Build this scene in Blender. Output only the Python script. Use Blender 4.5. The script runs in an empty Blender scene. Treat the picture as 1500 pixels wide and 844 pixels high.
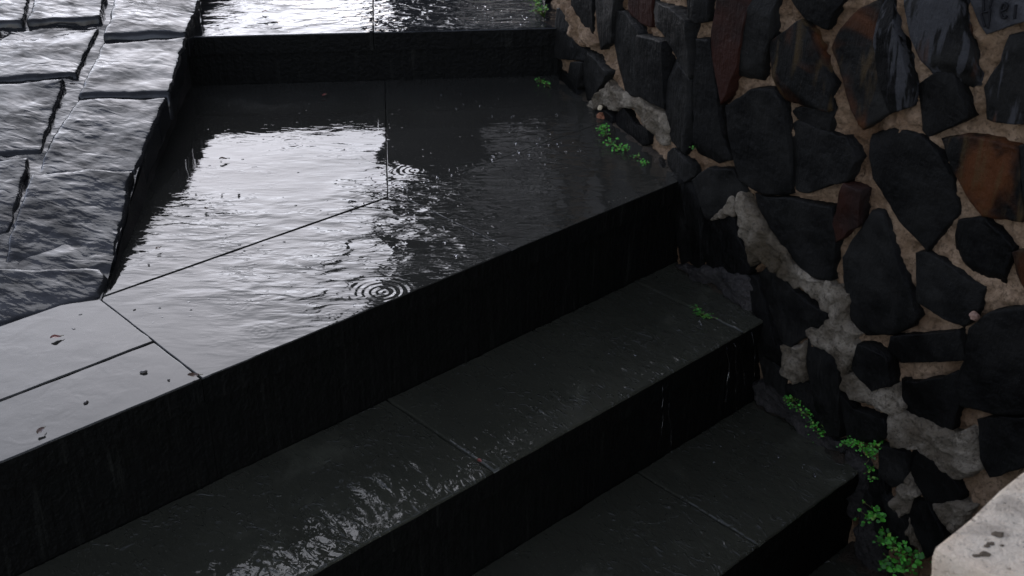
import bpy, bmesh, math, random
from mathutils import Vector, noise as mnoise
random.seed(11)
R = math.radians
# ------------------------------------------------------------------ camera, sky, sun, exposure
scene = bpy.context.scene
C = scene.collection
CAM_H = 0.9835
PITCH, ROLL, FPX = 0.49883, -0.00507, 1754.14          # focal length in pixels of the 1500 px wide photograph
cam_d = bpy.data.cameras.new('camera'); cam = bpy.data.objects.new('camera', cam_d); C.objects.link(cam)
cam_d.sensor_width = 36.0; cam_d.lens = FPX / 1500 * 36; cam_d.clip_start = 0.02; cam_d.clip_end = 400
cam.location = (0, 0, CAM_H)
import mathutils
fw = Vector((0, math.cos(PITCH), -math.sin(PITCH))); dn = Vector((0, -math.sin(PITCH), -math.cos(PITCH))); rt = Vector((1, 0, 0))
c_, s_ = math.cos(ROLL), math.sin(ROLL)
rt_i = rt * c_ + dn * s_; dn_i = -rt * s_ + dn * c_      # image right / image down in the world
m3 = mathutils.Matrix((rt_i, -dn_i, -fw)).transposed()
cam.rotation_euler = m3.to_euler()
cam_d.dof.use_dof = True; cam_d.dof.focus_distance = 2.25; cam_d.dof.aperture_fstop = 11
scene.camera = cam
SUN_AZ, SUN_EL = R(-15), R(27)                          # azimuth from +Y, positive to the right
world = bpy.data.worlds.new('World'); scene.world = world; world.use_nodes = True
wn = world.node_tree; wn.nodes.clear()
sky = wn.nodes.new('ShaderNodeTexSky'); sky.sky_type = 'NISHITA'; sky.sun_disc = False
sky.sun_elevation = SUN_EL; sky.sun_rotation = SUN_AZ; sky.air_density = 1.0; sky.dust_density = 0.45; sky.ozone_density = 1.0
hs = wn.nodes.new('ShaderNodeHueSaturation'); hs.inputs['Saturation'].default_value = 0.42
bg = wn.nodes.new('ShaderNodeBackground'); bg.inputs['Strength'].default_value = 0.15
wo = wn.nodes.new('ShaderNodeOutputWorld')
wn.links.new(sky.outputs[0], hs.inputs['Color']); tint = wn.nodes.new('ShaderNodeMix'); tint.data_type = 'RGBA'; tint.blend_type = 'MULTIPLY'; tint.inputs[0].default_value = 1.0
tint.inputs[7].default_value = (.94, .95, 1.09, 1)       # the cool grey of the rain cloud
wn.links.new(hs.outputs[0], tint.inputs[6]); wn.links.new(tint.outputs[2], bg.inputs['Color']); wn.links.new(bg.outputs[0], wo.inputs[0])
sun_d = bpy.data.lights.new('sun', 'SUN'); sun_d.energy = 0.5; sun_d.angle = R(50); sun_d.color = (1, .99, .97)
sun = bpy.data.objects.new('sun', sun_d); C.objects.link(sun); sun.location = (-3, 3, 6)
sdir = Vector((math.sin(SUN_AZ) * math.cos(SUN_EL), math.cos(SUN_AZ) * math.cos(SUN_EL), math.sin(SUN_EL)))
sun.rotation_euler = sdir.to_track_quat('Z', 'Y').to_euler()
vs = scene.view_settings; vs.view_transform = 'Standard'; vs.look = 'None'; vs.gamma = 1.0; vs.use_curve_mapping = False
vs.exposure = 1.0
scene.cycles.max_bounces = 6; scene.cycles.diffuse_bounces = 3; scene.cycles.glossy_bounces = 4

# ------------------------------------------------------------------ helpers
def ray(px):
    return rt_i * (px[0] - 750) + dn_i * (px[1] - 422) + fw * FPX
def at(px, z):
    d = ray(px); t = (z - CAM_H) / d.z
    return Vector((d.x * t, d.y * t, z))
def fbm(x, y, z=0.0, oct=3):
    v = 0; a = 1; f = 1
    for _ in range(oct):
        v += a * mnoise.noise(Vector((x * f + 7.3, y * f - 3.1, z * f + 1.7))); a *= .5; f *= 2.1
    return v
def obj(name, verts, faces, mat, parent=None, smooth=True):
    me = bpy.data.meshes.new(name); me.from_pydata([tuple(v) for v in verts], [], faces); me.update()
    if isinstance(mat, (list, tuple)):
        for q in mat: me.materials.append(q)
    else: me.materials.append(mat)
    if smooth: me.polygons.foreach_set('use_smooth', [True] * len(me.polygons))
    o = bpy.data.objects.new(name, me); C.objects.link(o)
    if parent: o.parent = parent
    return o
def tag(o, label=None, cat=None, group=None, kind=None):
    if label: o['label'] = label
    if cat: o['category'] = cat
    if group: o['group'] = group
    if kind: o['kind'] = kind
    return o
def thing(name, label, cat, group=None):
    return tag(bpy.data.objects.new(name, None), label, cat, group) if False else _empty(name, label, cat, group)
def _empty(name, label, cat, group):
    o = bpy.data.objects.new(name, None); C.objects.link(o); o.empty_display_size = .05
    return tag(o, label, cat, group)
class MB:
    def __init__(s): s.v = []; s.f = []
    def add(s, vs, fs):
        b = len(s.v); s.v += [Vector(v) for v in vs]; s.f += [tuple(i + b for i in q) for q in fs]
    def prism(s, poly, z0, z1):
        n = len(poly)
        s.add([(p[0], p[1], z0) for p in poly] + [(p[0], p[1], z1) for p in poly],
              [tuple(range(n - 1, -1, -1)), tuple(range(n, 2 * n))] + [(i, (i + 1) % n, n + (i + 1) % n, n + i) for i in range(n)])
    def tube(s, pts, r, seg=6):
        rings = []; vs = []
        for i, p in enumerate(pts):
            d = (Vector(pts[min(i + 1, len(pts) - 1)]) - Vector(pts[max(i - 1, 0)])).normalized()
            q = d.to_track_quat('Z', 'Y'); rr = r[i] if isinstance(r, (list, tuple)) else r
            for k in range(seg):
                a = 2 * math.pi * k / seg
                vs.append(Vector(p) + q @ Vector((math.cos(a) * rr, math.sin(a) * rr, 0)))
        n = len(pts); fs = [(i * seg + k, i * seg + (k + 1) % seg, (i + 1) * seg + (k + 1) % seg, (i + 1) * seg + k) for i in range(n - 1) for k in range(seg)]
        fs += [tuple(range(seg - 1, -1, -1)), tuple(range((n - 1) * seg, n * seg))]
        s.add(vs, fs)
    def build(s, name, mat, parent=None, smooth=True): return obj(name, s.v, s.f, mat, parent, smooth)
def area2(p): return sum(p[i][0] * p[(i + 1) % len(p)][1] - p[(i + 1) % len(p)][0] * p[i][1] for i in range(len(p)))
def ccw(p):
    p = [Vector((q[0], q[1])) for q in p]
    return p if area2(p) > 0 else p[::-1]
def resample(poly, step, jit=0.0, seed=0.0, chaikin=0):
    p = ccw(poly)
    for _ in range(chaikin):
        q = []
        for i in range(len(p)):
            a, b = p[i], p[(i + 1) % len(p)]
            q += [a.lerp(b, .14), a.lerp(b, .86)]
        p = q
    out = []
    for i in range(len(p)):
        a, b = p[i], p[(i + 1) % len(p)]; n = max(1, round((b - a).length / step))
        for k in range(n): out.append(a.lerp(b, k / n))
    if jit:
        n = len(out); res = []
        for i in range(n):
            d = (out[(i + 1) % n] - out[i - 1]).normalized(); nn = Vector((d.y, -d.x))
            j = jit * (fbm(out[i].x * 28, out[i].y * 28, seed, 3))
            res.append(out[i] + nn * j)
        out = res
    return out
def inset(p, d):
    n = len(p); out = []
    for i in range(n):
        e1 = (p[i] - p[i - 1]).normalized(); e2 = (p[(i + 1) % n] - p[i]).normalized()
        n1 = Vector((-e1.y, e1.x)); n2 = Vector((-e2.y, e2.x)); m = n1 + n2
        m = m / max(.35, m.dot(n1)) if m.length > 1e-6 else n1
        out.append(p[i] + m * d)
    return out

# ------------------------------------------------------------------ materials
class NT:
    def __init__(s, name):
        s.m = bpy.data.materials.new(name); s.m.use_nodes = True; s.t = s.m.node_tree; s.t.nodes.clear()
        s.out = s.n('ShaderNodeOutputMaterial'); s.p = s.n('ShaderNodeBsdfPrincipled'); s.l(s.p.outputs[0], s.out.inputs['Surface'])
        s.co = s.n('ShaderNodeTexCoord').outputs['Object']
    def n(s, t): return s.t.nodes.new(t)
    def l(s, a, b): s.t.links.new(a, b)
    def put(s, sock, v):
        if hasattr(v, 'is_linked') or hasattr(v, 'links'): s.l(v, sock)
        else: sock.default_value = v
    def math(s, op, a, b=None, c=None):
        q = s.n('ShaderNodeMath'); q.operation = op; s.put(q.inputs[0], a)
        if b is not None: s.put(q.inputs[1], b)
        if c is not None: s.put(q.inputs[2], c)
        return q.outputs[0]
    def mapping(s, scale=(1, 1, 1), rot=(0, 0, 0), loc=(0, 0, 0)):
        q = s.n('ShaderNodeMapping'); s.l(s.co, q.inputs[0]); q.inputs['Scale'].default_value = scale; q.inputs['Rotation'].default_value = rot; q.inputs['Location'].default_value = loc
        return q.outputs[0]
    def noise(s, scale, detail=3, vec=None, rough=.55, dist=0.0):
        q = s.n('ShaderNodeTexNoise'); q.inputs['Scale'].default_value = scale; q.inputs['Detail'].default_value = detail
        q.inputs['Roughness'].default_value = rough; q.inputs['Distortion'].default_value = dist; s.l(vec or s.co, q.inputs['Vector'])
        return q.outputs['Fac']
    def vor(s, scale, vec=None, feature='F1'):
        q = s.n('ShaderNodeTexVoronoi'); q.feature = feature; q.inputs['Scale'].default_value = scale; s.l(vec or s.co, q.inputs['Vector'])
        return q.outputs['Distance']
    def ramp(s, fac, a, b, lo=0.0, hi=1.0, smooth=True):
        q = s.n('ShaderNodeMapRange'); q.interpolation_type = 'SMOOTHSTEP' if smooth else 'LINEAR'
        s.put(q.inputs['Value'], fac); q.inputs['From Min'].default_value = a; q.inputs['From Max'].default_value = b
        q.inputs['To Min'].default_value = lo; q.inputs['To Max'].default_value = hi
        return q.outputs['Result']
    def mix(s, fac, a, b):
        q = s.n('ShaderNodeMix'); q.data_type = 'RGBA'; s.put(q.inputs[0], fac)
        s.put(q.inputs[6], a if not isinstance(a, tuple) else (*a, 1)); s.put(q.inputs[7], b if not isinstance(b, tuple) else (*b, 1))
        return q.outputs[2]
    def bump(s, h, dist=1.0, strength=1.0, normal=None):
        q = s.n('ShaderNodeBump'); q.inputs['Strength'].default_value = strength; q.inputs['Distance'].default_value = dist
        s.l(h, q.inputs['Height'])
        if normal: s.l(normal, q.inputs['Normal'])
        return q.outputs[0]
    def sep(s):
        q = s.n('ShaderNodeSeparateXYZ'); s.l(s.co, q.inputs[0]); return q.outputs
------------
Work to do | Across the data above, how many lines include the word "wide"? Give only the count.

Exercise solution | 2